DOMINGO XXXII DE TIEMPO ORDINARIO  -C-

«DIOS, NO ES UN DIOS DE MUERTOS SINO DE VIVOS»

 

CITAS BÍBLICAS: 2Mac 7, 1-2. 9-14 * 2Tes 2, 16—3,5 * Lc 20, 27-38

En el evangelio de hoy vemos que un grupo de saduceos, miembros de una secta a la que pertenecía la casta sacerdotal, se acerca a Jesús para plantearle una cuestión. Tienen interés por saber lo que piensa el Maestro con referencia a la resurrección de los muertos, ya que ellos niegan esa resurrección.

Utilizan la llamada ley del levirato, intentando con ella poner al Señor en una situación incómoda. La ley del levirato dice que si una mujer queda viuda debe casarse con uno de los hermanos del marido fallecido, para así, darle descendencia. Ellos plantean a Jesús un caso en el que la viuda ha tenido que desposar sucesivamente a seis de los hermanos de su difunto esposo. La cuestión que ahora presentan al Señor es: «en la resurrección ¿de cuál de ellos será mujer, ya que los siete han estado casados con ella?» 
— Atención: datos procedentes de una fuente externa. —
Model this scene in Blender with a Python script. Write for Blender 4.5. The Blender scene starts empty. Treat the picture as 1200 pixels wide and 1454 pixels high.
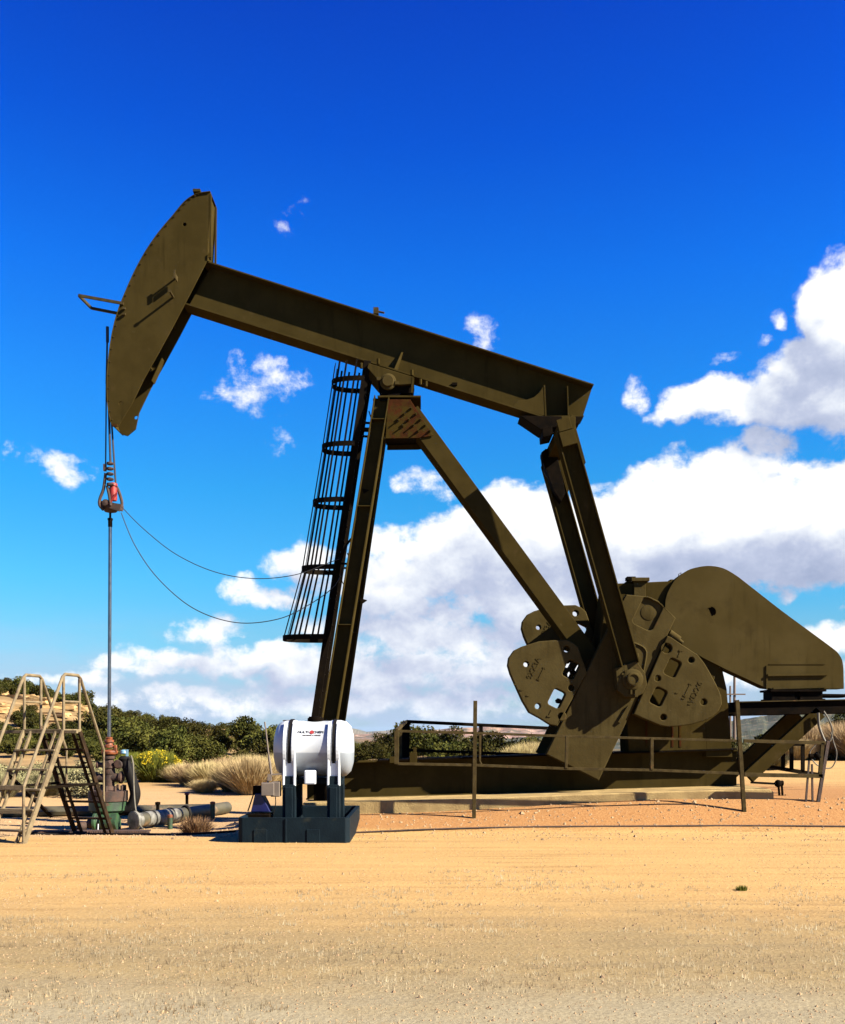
import bpy, math, random
from mathutils import Vector, Matrix, noise
R = math.radians
rnd = random.Random(7)
scene = bpy.context.scene
COL = scene.collection

# ------------------------------------------------------------------ camera
F = 1400.0; HZ = 1040.0; EYE = 1.65          # focal length in photo pixels, horizon row, eye height
cd = bpy.data.cameras.new("camera"); cam = bpy.data.objects.new("camera", cd); COL.objects.link(cam)
cam.location = (0, 0, EYE); cam.rotation_euler = (R(90), 0, 0)
cd.sensor_fit = 'HORIZONTAL'; cd.sensor_width = 36; cd.lens = 36 * F / 1200
cd.shift_y = (HZ - 727) / 1200; cd.clip_end = 20000; cd.clip_start = .1
scene.camera = cam
scene.view_settings.view_transform = 'Standard'; scene.view_settings.look = 'None'
scene.view_settings.exposure = 2.25; scene.view_settings.gamma = 1

# ------------------------------------------------------------------ sun
SUN = Vector((2.6, -1.0, 1.95)).normalized()
ld = bpy.data.lights.new("sun", 'SUN'); lo = bpy.data.objects.new("sun", ld); COL.objects.link(lo)
ld.energy = 5.0; ld.angle = R(.5); ld.color = (1, .92, .76)
lo.rotation_euler = SUN.to_track_quat('Z', 'Y').to_euler()

# ------------------------------------------------------------------ world
world = bpy.data.worlds.new("World"); scene.world = world; world.use_nodes = True
nt = world.node_tree; nt.nodes.clear()
class G:
    "tiny helper for math node trees"
    def __init__(s, t): s.t = t
    def n(s, typ, **k):
        x = s.t.nodes.new(typ)
        for a, b in k.items(): setattr(x, a, b)
        return x
    def put(s, sock, v):
        if isinstance(v, (int, float)): sock.default_value = v
        elif isinstance(v, (tuple, list)): sock.default_value = v
        else: s.t.links.new(v, sock)
    def m(s, op, a, b=0.0, c=None, clamp=False):
        x = s.n('ShaderNodeMath', operation=op, use_clamp=clamp); s.put(x.inputs[0], a); s.put(x.inputs[1], b)
        if c is not None: s.put(x.inputs[2], c)
        return x.outputs[0]
    def ramp(s, f, stops, interp='LINEAR'):
        x = s.n('ShaderNodeValToRGB'); s.put(x.inputs[0], f); e = x.color_ramp.elements
        x.color_ramp.interpolation = interp
        while len(e) < len(stops): e.new(.5)
        for k, (p, c) in enumerate(stops):
            e[k].position = p; e[k].color = (c[0], c[1], c[2], 1) if not isinstance(c, (int, float)) else (c, c, c, 1)
        return x.outputs[0]
    def mix(s, f, a, b, blend='MIX'):
        x = s.n('ShaderNodeMix', data_type='RGBA', blend_type=blend)
        s.put(x.inputs[0], f)
        for k, v in ((6, a), (7, b)):
            if isinstance(v, (tuple, list)) and len(v) == 3: v = (*v, 1)
            s.put(x.inputs[k], v)
        return x.outputs[2]
    def sm(s, v, a, b):
        x = s.n('ShaderNodeMapRange', interpolation_type='SMOOTHSTEP'); s.put(x.inputs[0], v)
        x.inputs[1].default_value = a; x.inputs[2].default_value = b
        return x.outputs[0]
    def noise(s, vec, scale, detail=4, rough=.5, dist=0):
        x = s.n('ShaderNodeTexNoise'); s.put(x.inputs['Vector'], vec)
        x.inputs['Scale'].default_value = scale; x.inputs['Detail'].default_value = detail
        x.inputs['Roughness'].default_value = rough; x.inputs['Distortion'].default_value = dist
        return x.outputs[0]
    def xyz(s, x, y, z):
        c = s.n('ShaderNodeCombineXYZ'); s.put(c.inputs[0], x); s.put(c.inputs[1], y); s.put(c.inputs[2], z)
        return c.outputs[0]
g = G(nt)
tc = g.n('ShaderNodeTexCoord'); sp = g.n('ShaderNodeSeparateXYZ'); nt.links.new(tc.outputs['Generated'], sp.inputs[0])
az = g.m('ARCTAN2', sp.outputs[0], sp.outputs[1]); el = g.m('ARCSINE', sp.outputs[2])
# clouds: (azimuth, elevation) ellipses roughened by fractal noise; given as pixel spots of a 1400 px lens
CL = [(1195,470,60,95,1.1),(1150,548,100,54,1.1),(1010,578,78,32,.75),(1200,408,24,36,1),(1092,628,36,28,.6),(1195,592,60,40,.5),
 (915,555,20,20,.30),(1026,512,18,10,.16),(1115,455,18,16,.42),(1085,490,16,10,.3),
 (1020,745,180,96,1.5),(1180,750,130,92,1.4),(890,775,120,78,1.3),(730,775,115,78,1.1),(620,800,105,60,.85),(555,835,95,50,.75),
 (450,800,70,40,.55),(385,845,62,26,.5),(800,860,220,58,.85),
 (590,895,170,38,.6),(430,945,180,32,.7),(250,940,120,24,.55),(300,895,60,20,.35),(700,955,320,46,.6),(640,905,120,36,.6),
 (1132,838,50,14,.4),(1180,915,60,28,.7),(120,962,100,14,.3),(500,1000,420,28,.5),(1060,960,200,30,.5),
 (85,668,64,20,.23),(378,540,54,28,.32),(350,572,36,14,.1),(702,484,36,18,.18),(408,320,24,16,.10),(600,690,44,20,.27),
 (397,628,16,10,.08)]
DK = [(1140,545,90,42,1.0),(1088,622,40,26,.8),(1190,600,60,30,.6),(1140,795,130,36,1.0),(880,822,200,34,.8),(690,815,90,34,.35),(600,880,160,22,.3),(760,895,240,24,.45),(420,955,260,18,.6),(700,985,300,22,.6),(450,820,60,18,.5)]
grp = bpy.data.node_groups.new("cloud_field", 'ShaderNodeTree')
for nm in ('az', 'el'): grp.interface.new_socket(nm, in_out='INPUT', socket_type='NodeSocketFloat')
grp.interface.new_socket('d', in_out='OUTPUT', socket_type='NodeSocketFloat'); grp.interface.new_socket('k', in_out='OUTPUT', socket_type='NodeSocketFloat')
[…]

El Señor Jesús les contesta explicando que en la resurrección, la forma de vida es totalmente diferente a la que nosotros estamos acostumbrados aquí. Y echando mano de la Escritura les recuerda las palabras que el mismo Dios dirige a Moisés, cuando le habla desde la zarza ardiente: «Yo soy el Dios de Abraham, el Dios de Isaac y el Dios de Jacob». No es un Dios de muertos sino de vivos, continúa diciendo el Señor, porque para él todos están vivos».

La cuestión central de este evangelio es importantísima. Trata ni más ni menos que de una verdad fundamental de nuestra existencia. Si de nuestra vida quitamos la resurrección de los muertos, sobran las restantes verdades de nuestra fe, incluyendo la existencia del mismo Dios.
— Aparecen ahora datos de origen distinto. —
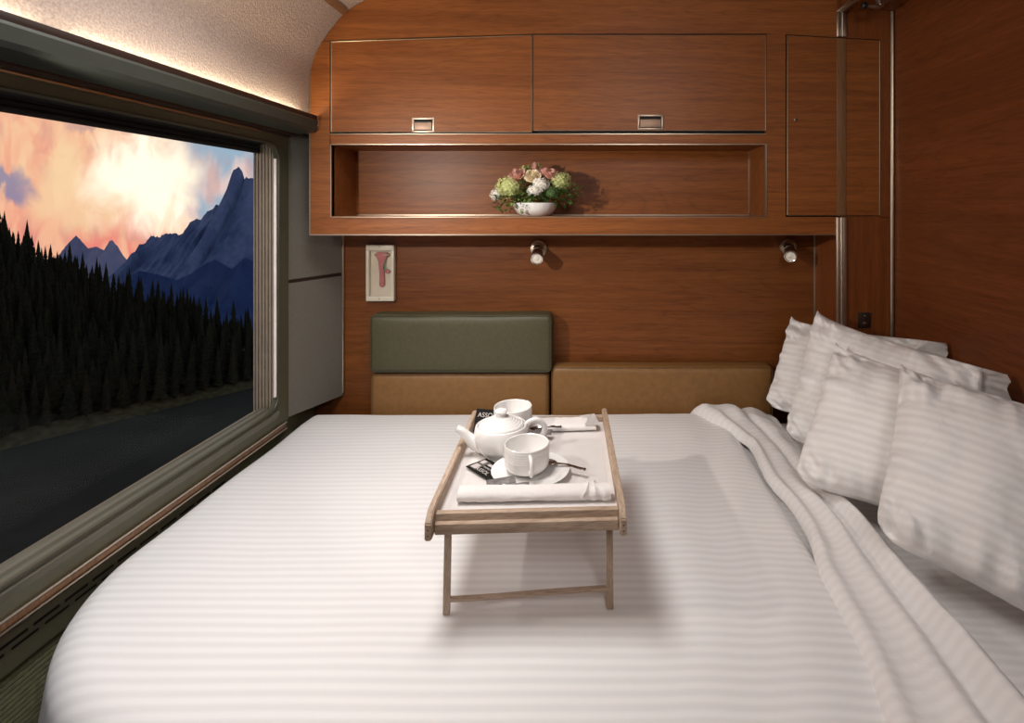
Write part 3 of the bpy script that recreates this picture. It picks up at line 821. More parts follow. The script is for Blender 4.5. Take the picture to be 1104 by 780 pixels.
# white paper liner
bm = bmesh.new(); box(bm, -w2+.012, w2-.010, -l2+.016, l2-.105, 0, .0008)
lin = obj('tray_liner', bm, 'liner', None, local=True); lin.location = (tcx, tcy, TZ+.0003); lin.rotation_euler.z = ang
tag(lin, 'white paper liner covering the floor of the tray', 'paper liner')
LZ = TZ+.0012
# saucers
def saucer(loc, label, group):
    t = thing('saucer', label, 'saucer', loc, 0, group)
    bm = bmesh.new()
    lathe(bm, [(0, .003), (.026, .003), (.027, .0), (.030, .0), (.031, .003), (.055, .008), (.074, .0125), (.0755, .0138), (.074, .0145), (.058, .0105), (.034, .0058), (.028, .0048), (.0275, .0042), (0, .0042)], seg=64)
    lobj('dish', bm, 'porcelain', t); bm = bmesh.new()
    for r in (.040, .046, .052): 
        ring = [Vector((r*math.cos(k*PI/24), r*math.sin(k*PI/24), .0068+(r-.04)*.17)) for k in range(49)]
        tube(bm, ring, .0006, 6, cap=False)
    lobj('ridges', bm, 'porcelain', t)
    return t
def cup(loc, rot, label, group):
    t = thing('teacup', label, 'cup', loc, rot, group)
    bm = bmesh.new(); R = .0435
    prof = [(0, .003), (.018, .003), (.0185, .0), (.021, .0), (.0215, .003), (.031, .005), (.0385, .010), (.0425, .017), (R, .024)]
    for k in range(5):
        z = .030+k*.0045; prof += [(R, z), (R+.0004, z+.0011), (R, z+.0022)]
    prof += [(R, .055), (R-.001, .0563), (R-.0028, .055), (R-.003, .027), (.036, .014), (.026, .0085), (0, .0075)]
    lathe(bm, prof, seg=64); lobj('cup_bowl', bm, 'porcelain', t)
    bm = bmesh.new()
    pts = catmull([(0, -R+.002, .046), (0, -R-.010, .047), (0, -R-.018, .040), (0, -R-.018, .028), (0, -R-.011, .019), (0, -R+.003, .0165)], 6)
    tube(bm, pts, .0040, 12, flat=1.25); lobj('handle', bm, 'porcelain', t)
    return t
c1 = T_(568, 512); c2 = T_(553, 466.5)
c1.z = LZ; c2.z = LZ-.0008
s1 = saucer((c1.x+.008, c1.y-.005, c1.z), 'white saucer under the front teacup, sugar packets on its rim', 'saucers on the tray')
s2 = saucer((c2.x, c2.y, c2.z), 'white saucer under the teacup behind the teapot', 'saucers on the tray')
cup((c1.x, c1.y, c1.z+.0050), math.radians(15), 'white teacup at the front of the tray with its handle towards the viewer', 'teacups on the tray')
cup((c2.x, c2.y, c2.z+.0050), math.radians(150), 'white teacup standing behind the teapot', 'teacups on the tray')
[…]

Cuando Dios pensó en ti y en mí y dispuso que viniéramos a la vida, lo hizo movido por el amor que sentía por nosotros incluso antes de nuestra concepción. Nos amó y nos llamó a vivir una vida eterna y feliz en su presencia. Darnos la vida durante un tiempo para que luego tornáramos a la nada, hubiera sido una ruindad impropia de él. Somos seres eternos llamados a vivir felices para siempre unidos a nuestro Dios.

Sin embargo, si observamos la conducta de muchas de las personas que conocemos, incluyendo a las que se confiesan creyentes, podremos constatar, por desgracia, que no acaban de creer en la resurrección y en la vida eterna. Cuántas veces hemos escuchado esta frase: “Bueno, quién sabe, nadie ha vuelto de allá para contarlo.” ¿Somos conscientes de lo que sería la vida del hombre, la tuya y la mía, si de un plumazo borráramos de ella la resurrección y la vida eterna? Seríamos semejantes a cualquier animal, a un perro o a un gato, que hoy están y mañana desaparecen sin dejar rastro de su existencia. ¿A qué tanto progreso, tanta ciencia, e incluso tanta preocupación por los demás, si todo termina aquí? ¿Quién me impide dejarme llevar por mi egoísmo sin importarme para nada la vida de los otros? Yo bien, todos bien. Podríamos hacer nuestra aquella frase del rey francés Luís XV, que previendo lo que pasaría después de su reinado exclamo: “Después de mí, el diluvio.”

Sin embargo, y por suerte para nosotros, las cosas no son así. Existe la resurrección, y ha sido el mismo Hijo de Dios, el Señor Jesús, el que para destruir la muerte que nos acarrea el pecado, ha entrado en la muerte y la ha vencido resucitando. Esa resurrección es prenda de nuestra propia resurrección. Nuestra vida no es una vida sin sentido ni trascendencia como la de los animales. Nuestra vida terrena está catapultada hacia una vida en plenitud en el cielo, del que Cristo con su muerte y resurrección, nos ha abierto las puertas.